Introduction to The Ghazal poetry generator

The ghazal is an ancient poetic form, older than the sonnet. It consists of a series of 5-12 couplets of equal meter. Each couplet may have a different topic but the underlying unity of the poem comes from its emotional tone, that of longing for an ideal or divine love.

Originating in Arabia, by the 12th century it had spread to Persia and the Indian subcontinent through the work of important Sufi poets like Rumi and Hafiz. In Northern India, the 17th century ghazals of Mirza Ghalib among others established the Urdu tradition of the form, which is still written and sung by poets and performers throughout the subcontinent and central Asia. By the 19th century European poets and scholars had introduced the ghazal to the non-Islamic world.

Agha Shahid Ali devoted the last decade of his life to promoting the ghazal in English. He began by translating the ghazals of the poet Faiz Ahmed Faiz. He also criticized the earlier work of American poets who had written ghazals without paying attention to its form. In the introduction to Ravishing Disunities: Real Ghazals in English (Wesleyan, 2000), Shahid explains the importance of the ghazal’s formal characteristics, which include the repetition of a refrain in both lines of the first couplet and the second line of subsequent couplets, the rhyming of the word just before the refrain in each couplet, and a reference to the poet himself/herself in the final couplet of the ghazal.

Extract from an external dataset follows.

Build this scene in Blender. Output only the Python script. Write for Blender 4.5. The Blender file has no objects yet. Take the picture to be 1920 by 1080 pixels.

This poetry generator is designed to help writers keep to the form of the poem. The number of syllables appears in the box to the left of the line as you type. Each line of poetry should have the same number of syllables. Whatever you type in the purple box is your refrain and will automatically appear at the end of each couplet. The word you type in the blue box will generate a list of rhyming words for you to select in the second line of each of the following couplets. Ghazals do not require narrative or thematic continuity. Each couplet is as Shahid wrote, “like a stone in a necklace,” able to shine on its own, but gaining luster in the context of the other stones. The idea of longing, while traditional to the ghazal, can only be imagined by the individual poet, whose own inspiration will allow the ghazal to evolve among new cultures and practitioners.